Reproduce exactly, with no pictures, each line from the opening of the material down through the line containing "sd = Vector((math.sin(SUN_AZ)".

▸ **DATASET SECTION**:
## Start
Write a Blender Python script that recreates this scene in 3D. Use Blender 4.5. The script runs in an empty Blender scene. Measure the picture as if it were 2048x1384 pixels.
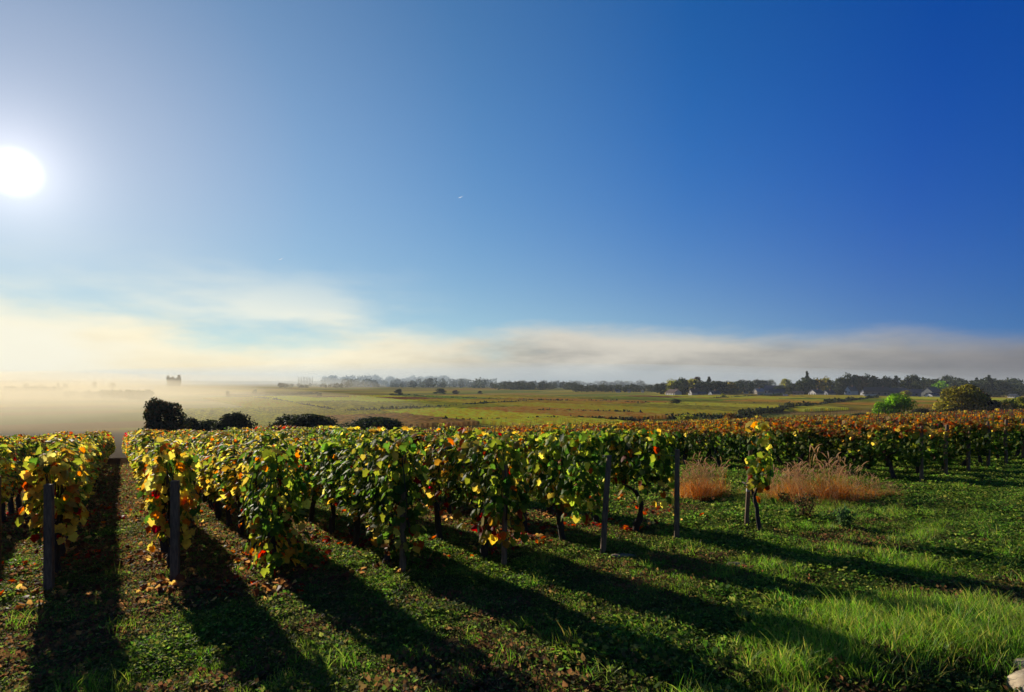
import bpy, math, random
import numpy as np
from mathutils import Vector, Matrix, Euler

random.seed(7)
C = bpy.context.scene.collection
SC = bpy.context.scene
EYE = 1.55
F = 1220.0            # focal length in pixels of a 2048 wide picture
HOR = 766.0

# ------------------------------------------------------------------ camera, sky, sun, exposure
cam_d = bpy.data.cameras.new('camera')
cam = bpy.data.objects.new('camera', cam_d); C.objects.link(cam)
cam_d.sensor_width = 36.0; cam_d.lens = 36.0 * F / 2048.0
cam_d.shift_y = (HOR - 692.0) / 2048.0
cam_d.clip_start = 0.05; cam_d.clip_end = 30000
cam.location = (0, 0, EYE); cam.rotation_euler = (math.radians(90), 0, 0)
SC.camera = cam

SUN_AZ = math.radians(-39.2)      # from +Y, clockwise
SUN_EL = math.radians(15.0)
sd = Vector((math.sin(SUN_AZ) * math.cos(SUN_EL), math.cos(SUN_AZ) * math.cos(SUN_EL), math.sin(SUN_EL)))

SC.view_settings.view_transform = 'Standard'
SC.view_settings.look = 'None'
SC.view_settings.gamma = 1.0
SC.view_settings.use_curve_mapping = False
SC.view_settings.exposure = 0.28
SC.render.engine = 'CYCLES'
cy = SC.cycles
cy.max_bounces = 6; cy.diffuse_bounces = 3; cy.glossy_bounces = 2; cy.transmission_bounces = 4
cy.volume_bounces = 1; cy.transparent_max_bounces = 8
cy.use_denoising = True
cy.use_adaptive_sampling = True; cy.adaptive_threshold = 0.015
cy.sample_clamp_indirect = 4.0


class NT:
    """small helper for wiring nodes"""
    def __init__(s, tree):
        s.t = tree; s.t.nodes.clear()
    def n(s, typ, **kw):
        nd = s.t.nodes.new(typ)
        for k, v in kw.items():
            setattr(nd, k, v)
        return nd
    def put(s, sock, v):
        if hasattr(v, 'is_output') or isinstance(v, bpy.types.NodeSocket):
            s.t.links.new(v, sock)
        else:
            sock.default_value = v
    def m(s, op, a, b=0.0, c=None, clamp=False):
        nd = s.n('ShaderNodeMath', operation=op); nd.use_clamp = clamp
        s.put(nd.inputs[0], a); s.put(nd.inputs[1], b)
        if c is not None: s.put(nd.inputs[2], c)
        return nd.outputs[0]
    def mixc(s, f, a, b, mode='MIX'):
        nd = s.n('ShaderNodeMix', data_type='RGBA', blend_type=mode)
        s.put(nd.inputs[0], f); s.put(nd.inputs[6], a); s.put(nd.inputs[7], b)
        return nd.outputs[2]
    def sstep(s, x, a, b):
        nd = s.n('ShaderNodeMapRange', interpolation_type='SMOOTHSTEP')
        s.put(nd.inputs[0], x); s.put(nd.inputs[1], a); s.put(nd.inputs[2], b)
        nd.inputs[3].default_value = 0; nd.inputs[4].default_value = 1
        return nd.outputs[0]
    def noise(s, vec, scale, detail=3, rough=0.5):
        nd = s.n('ShaderNodeTexNoise')
        if vec is not None: s.t.links.new(vec, nd.inputs['Vector'])
        nd.inputs['Scale'].default_value = scale; nd.inputs['Detail'].default_value = detail
        nd.inputs['Roughness'].default_value = rough
        return nd.outputs['Fac']
    def vmul(s, vec, xyz):
        nd = s.n('ShaderNodeVectorMath', operation='MULTIPLY')
        s.t.links.new(vec, nd.inputs[0]); nd.inputs[1].default_value = xyz
        return nd.outputs[0]
    def ramp(s, fac, stops):
        nd = s.n('ShaderNodeValToRGB')
        s.put(nd.inputs[0], fac)
        cr = nd.color_ramp
        while len(cr.elements) < len(stops): cr.elements.new(0.5)
        for e, (p, c) in zip(cr.elements, stops):
            e.position = p; e.color = (*c, 1)
        return nd.outputs[0]


def build_world():
    w = bpy.data.worlds.new('World'); SC.world = w; w.use_nodes = True
    k = NT(w.node_tree)
    out = k.n('ShaderNodeOutputWorld'); bg = k.n('ShaderNodeBackground')
    sky = k.n('ShaderNodeTexSky', sky_type='NISHITA')
    sky.sun_disc = False; sky.sun_elevation = SUN_EL; sky.sun_rotation = SUN_AZ
    sky.altitude = 250; sky.air_density = 1.0; sky.dust_density = 0.05; sky.ozone_density = 3.0
    hs = k.n('ShaderNodeHueSaturation'); hs.inputs['Saturation'].default_value = 1.22
    k.t.links.new(sky.outputs[0], hs.inputs['Color'])
    skyc = k.mixc(1.0, hs.outputs[0], (0.080, 0.092, 0.112, 1), 'MULTIPLY')   # sky strength
    tc = k.n('ShaderNodeTexCoord').outputs['Generated']
    sp = k.n('ShaderNodeSeparateXYZ'); k.t.links.new(tc, sp.inputs[0])
    X, Y, Z = sp.outputs
    rr = k.m('SQRT', k.m('ADD', k.m('MULTIPLY', X, X), k.m('MULTIPLY', Y, Y)))
    t = k.m('DIVIDE', Z, k.m('MAXIMUM', rr, 0.001))
    dt = k.n('ShaderNodeVectorMath', operation='DOT_PRODUCT')
    k.t.links.new(tc, dt.inputs[0]); dt.inputs[1].default_value = sd
    ang = k.m('MULTIPLY', k.m('ARCCOSINE', k.m('MINIMUM', dt.outputs['Value'], 0.99999)), 57.2958)
    # horizontal angle to the sun
    sh = Vector((sd.x, sd.y, 0)).normalized()
    hz = k.n('ShaderNodeVectorMath', operation='DOT_PRODUCT')
    k.t.links.new(tc, hz.inputs[0]); hz.inputs[1].default_value = sh
    haz = k.m('DIVIDE', hz.outputs['Value'], k.m('MAXIMUM', rr, 0.001))      # cos of azimuth difference
    # sun and the bright air round it
    core = k.m('SUBTRACT', 1.0, k.sstep(ang, 0.2, 2.0))
    h1 = k.m('EXPONENT', k.m('MULTIPLY', ang, -1 / 2.7))
    h2 = k.m('EXPONENT', k.m('MULTIPLY', ang, -1 / 13.0))
    h3 = k.m('EXPONENT', k.m('MULTIPLY', ang, -1 / 34.0))
    def scaled(col, fac):
        nd = k.n('ShaderNodeVectorMath', operation='SCALE')
        nd.inputs[0].default_value = col; k.put(nd.inputs['Scale'], fac); return nd.outputs[0]
    def addv(a, b):
        nd = k.n('ShaderNodeVectorMath', operation='ADD')
        k.t.links.new(a, nd.inputs[0]); k.t.links.new(b, nd.inputs[1]); return nd.outputs[0]
    glow = addv(addv(scaled((0.8, 0.8, 0.8), core), scaled((0.70, 0.63, 0.62), h1)),
                addv(scaled((0.06, 0.06, 0.05), h2), scaled((0.0, 0.0, 0.0), h3)))
    ang01 = k.m('DIVIDE', ang, 120.0)
    grade = k.ramp(ang01, [(0.0, (.36, .42, .56)), (0.085, (.29, .385, .57)), (0.17, (.165, .31, .55)), (0.29, (.070, .215, .49)),
                   (0.44, (.010, .118, .43)), (0.58, (.000, .062, .37)), (0.72, (.001, .052, .30)), (1.0, (.05, .085, .20))])
    high = k.m('SUBTRACT', 1.0, k.m('MULTIPLY', k.sstep(t, 0.12, 0.75), 0.33))
    gd = k.n('ShaderNodeVectorMath', operation='SCALE'); k.t.links.new(grade, gd.inputs[0]); k.put(gd.inputs['Scale'], high); grade = gd.outputs[0]
    base = addv(k.mixc(0.95, skyc, grade), glow)
    # pale band of moist air above the fog
    near = k.sstep(haz, -0.1, 1.0)
    band = k.m('EXPONENT', k.m('MULTIPLY', k.m('MAXIMUM', t, 0.0), -8.0))
    bandc = k.mixc(near, (0.045, 0.21, 0.30, 1), (0.56, 0.78, 0.68, 1))
    base = k.mixc(k.m('MULTIPLY', band, k.m('ADD', k.m('MULTIPLY', near, 0.55), 0.45)), base, bandc)
    # far fog bank
    mp = k.n('ShaderNodeMapping'); k.t.links.new(tc, mp.inputs[0]); mp.inputs['Scale'].default_value = (1, 1, 4.0); mp.inputs['Location'].default_value = (0.35, 0.1, 0.0)
    n1 = k.noise(mp.outputs[0], 2.6, 8, 0.58)
    n2 = k.noise(mp.outputs[0], 4.4, 8, 0.6)
    nb = k.m('SUBTRACT', n1, 0.5)
    # bank top (tangent of elevation) rises toward the sun side
    top = k.m('ADD', k.m('ADD', 0.052, k.m('MULTIPLY', near, 0.030)), k.m('MULTIPLY', nb, k.m('ADD', 0.035, k.m('MULTIPLY', near, 0.20))))
    soft = k.m('ADD', 0.013, k.m('MULTIPLY', near, 0.026))
    mask = k.m('SUBTRACT', 1.0, k.sstep(t, k.m('SUBTRACT', top, soft), k.m('ADD', top, soft)))
    shade = k.sstep(k.m('ADD', k.m('DIVIDE', t, 0.085), k.m('MULTIPLY', k.m('SUBTRACT', n2, 0.5), k.m('ADD', 0.8, k.m('MULTIPLY', near, 2.4)))), -0.15, 1.1)
    far_hi = (0.19, 0.185, 0.21, 1); far_lo = (0.11, 0.115, 0.14, 1)
    mid_hi = (0.56, 0.53, 0.46, 1); mid_lo = (0.25, 0.25, 0.24, 1)
    sun_hi = (0.84, 0.77, 0.57, 1); sun_lo = (0.76, 0.67, 0.47, 1)
    a1 = k.sstep(haz, 0.0, 0.66); a2 = k.sstep(haz, 0.70, 0.97)
    hi = k.mixc(a2, k.mixc(a1, far_hi, mid_hi), sun_hi)
    lo = k.mixc(a2, k.mixc(a1, far_lo, mid_lo), sun_lo)
    fogc = k.mixc(shade, lo, hi)
    base = k.mixc(mask, base, fogc)
    # loose wisps drifting above the bank on the sunny side
    wn = k.noise(mp.outputs[0], 3.1, 4, 0.5)
    wis = k.m('MULTIPLY', k.sstep(wn, 0.43, 0.68), k.m('MULTIPLY', k.sstep(haz, 0.80, 0.97), k.m('SUBTRACT', 1.0, k.sstep(t, 0.07, 0.22))))
    base = k.mixc(k.m('MULTIPLY', wis, 0.85), base, (0.80, 0.78, 0.65, 1))
    k.t.links.new(base, bg.inputs[0]); bg.inputs[1].default_value = 1.0
    k.t.links.new(bg.outputs[0], out.inputs[0])
build_world()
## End
▸ **FULL OUTPUT**:
Write a Blender Python script that recreates this scene in 3D. Use Blender 4.5. The script runs in an empty Blender scene. Measure the picture as if it were 2048x1384 pixels.
import bpy, math, random
import numpy as np
from mathutils import Vector, Matrix, Euler

random.seed(7)
C = bpy.context.scene.collection
SC = bpy.context.scene
EYE = 1.55
F = 1220.0            # focal length in pixels of a 2048 wide picture
HOR = 766.0

# ------------------------------------------------------------------ camera, sky, sun, exposure
cam_d = bpy.data.cameras.new('camera')
cam = bpy.data.objects.new('camera', cam_d); C.objects.link(cam)
cam_d.sensor_width = 36.0; cam_d.lens = 36.0 * F / 2048.0
cam_d.shift_y = (HOR - 692.0) / 2048.0
cam_d.clip_start = 0.05; cam_d.clip_end = 30000
cam.location = (0, 0, EYE); cam.rotation_euler = (math.radians(90), 0, 0)
SC.camera = cam

SUN_AZ = math.radians(-39.2)      # from +Y, clockwise
SUN_EL = math.radians(15.0)
sd = Vector((math.sin(SUN_AZ) * math.cos(SUN_EL), math.cos(SUN_AZ) * math.cos(SUN_EL), math.sin(SUN_EL)))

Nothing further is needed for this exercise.